Perusahaan manajemen investasi global, JLL, menyatakan peningkatan nilai investasi ini disebabkan karena banyak dari investor mendiversifikasi portofolio mereka dengan memanfaatkan permintaan end-user untuk fasilitas khusus. Meski begitu, JLL tak menampik bahwa investasi cold storage saat ini menurun, sejak 2021.
Walau kondisi turun, Senior Director, Supply Chain & Logistics Solutions, Asia Pasifik, JLL, Ben Horner, mengatakan bahwa situasi ini belum mencapai puncaknya.
“Sejumlah faktor, mulai dari perubahan struktural dalam pola konsumsi hingga pergeseran ke belanja online dan berbagai pengaruh makroekonomi, akan menopang pasar ini untuk pertumbuhan jangka panjang yang berkelanjutan dari kelompok investor yang lebih terpilih,“ ujarnya dalam keterangan yang diterima Fortune Indonesia, Jumat (29/12).
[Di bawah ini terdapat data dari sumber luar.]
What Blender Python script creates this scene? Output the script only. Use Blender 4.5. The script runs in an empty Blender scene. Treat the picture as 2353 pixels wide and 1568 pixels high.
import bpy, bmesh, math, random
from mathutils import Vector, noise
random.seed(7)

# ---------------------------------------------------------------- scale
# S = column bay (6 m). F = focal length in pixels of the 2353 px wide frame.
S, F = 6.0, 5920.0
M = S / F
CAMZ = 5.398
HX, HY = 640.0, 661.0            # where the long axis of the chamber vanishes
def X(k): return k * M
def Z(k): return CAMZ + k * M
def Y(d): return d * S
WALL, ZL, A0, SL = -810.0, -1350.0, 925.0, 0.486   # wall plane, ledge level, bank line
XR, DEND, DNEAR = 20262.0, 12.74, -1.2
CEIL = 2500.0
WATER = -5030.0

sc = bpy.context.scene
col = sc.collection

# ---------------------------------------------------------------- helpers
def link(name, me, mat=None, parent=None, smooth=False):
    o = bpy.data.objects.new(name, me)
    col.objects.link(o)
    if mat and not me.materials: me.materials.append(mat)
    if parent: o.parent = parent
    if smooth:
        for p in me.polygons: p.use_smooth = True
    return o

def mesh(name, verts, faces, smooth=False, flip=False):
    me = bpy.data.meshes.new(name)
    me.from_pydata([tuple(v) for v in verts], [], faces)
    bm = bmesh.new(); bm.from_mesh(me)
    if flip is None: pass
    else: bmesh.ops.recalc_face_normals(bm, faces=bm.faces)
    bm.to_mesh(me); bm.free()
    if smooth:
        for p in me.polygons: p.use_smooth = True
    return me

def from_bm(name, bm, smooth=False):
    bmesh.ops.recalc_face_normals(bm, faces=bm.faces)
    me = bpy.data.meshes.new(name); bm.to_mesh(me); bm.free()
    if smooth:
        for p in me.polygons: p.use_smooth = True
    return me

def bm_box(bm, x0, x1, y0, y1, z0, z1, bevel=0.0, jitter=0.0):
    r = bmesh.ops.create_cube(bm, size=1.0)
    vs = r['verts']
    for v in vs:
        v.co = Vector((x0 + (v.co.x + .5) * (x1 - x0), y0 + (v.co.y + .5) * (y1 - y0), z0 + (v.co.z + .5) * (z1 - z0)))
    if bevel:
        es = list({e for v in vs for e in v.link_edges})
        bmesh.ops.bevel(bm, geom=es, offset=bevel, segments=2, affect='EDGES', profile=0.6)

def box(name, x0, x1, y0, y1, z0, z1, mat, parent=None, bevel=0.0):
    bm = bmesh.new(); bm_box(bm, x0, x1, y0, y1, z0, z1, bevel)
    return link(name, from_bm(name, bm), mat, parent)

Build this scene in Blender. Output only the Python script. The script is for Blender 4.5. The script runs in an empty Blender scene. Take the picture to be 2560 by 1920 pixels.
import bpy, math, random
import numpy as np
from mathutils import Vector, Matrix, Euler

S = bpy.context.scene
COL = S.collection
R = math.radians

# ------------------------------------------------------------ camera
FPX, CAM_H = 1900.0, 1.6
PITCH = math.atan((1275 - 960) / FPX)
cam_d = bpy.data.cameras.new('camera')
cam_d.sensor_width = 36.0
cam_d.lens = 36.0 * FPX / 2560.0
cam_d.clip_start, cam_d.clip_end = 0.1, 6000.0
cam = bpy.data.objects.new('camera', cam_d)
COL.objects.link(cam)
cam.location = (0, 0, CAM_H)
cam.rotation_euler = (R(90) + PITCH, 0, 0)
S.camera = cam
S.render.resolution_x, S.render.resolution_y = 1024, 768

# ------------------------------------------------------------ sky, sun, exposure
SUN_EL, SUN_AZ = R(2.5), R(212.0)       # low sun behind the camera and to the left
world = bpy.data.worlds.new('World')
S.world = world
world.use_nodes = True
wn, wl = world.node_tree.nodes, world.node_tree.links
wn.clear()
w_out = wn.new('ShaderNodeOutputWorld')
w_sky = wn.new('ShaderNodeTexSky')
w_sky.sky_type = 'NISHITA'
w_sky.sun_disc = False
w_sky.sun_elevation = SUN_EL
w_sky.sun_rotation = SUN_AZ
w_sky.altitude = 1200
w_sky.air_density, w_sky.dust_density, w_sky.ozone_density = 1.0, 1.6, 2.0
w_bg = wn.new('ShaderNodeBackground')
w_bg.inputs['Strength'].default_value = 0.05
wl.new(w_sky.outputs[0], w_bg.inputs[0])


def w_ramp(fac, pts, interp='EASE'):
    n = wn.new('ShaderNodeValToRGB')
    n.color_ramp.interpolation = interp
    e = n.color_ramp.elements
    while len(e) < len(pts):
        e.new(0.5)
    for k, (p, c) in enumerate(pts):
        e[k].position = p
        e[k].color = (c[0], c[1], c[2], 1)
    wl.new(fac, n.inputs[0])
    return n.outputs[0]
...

Menurut Ben, investor akan tertarik pada stabilitas yang lebih besar dari sektor ini dibandingkan dengan kelas aset lain, didukung oleh permintaan yang terus-menerus untuk barang-barang mudah rusak seperti makanan dan obat yang disimpan di fasilitas penyimpanan dingin.
Selain itu, perjanjian sewa dinilai menarik bagi para investor, di mana sewa biasanya lebih tinggi daripada fasilitas logistik dan industri standar, termasuk jangka waktu sewa yang lebih lama.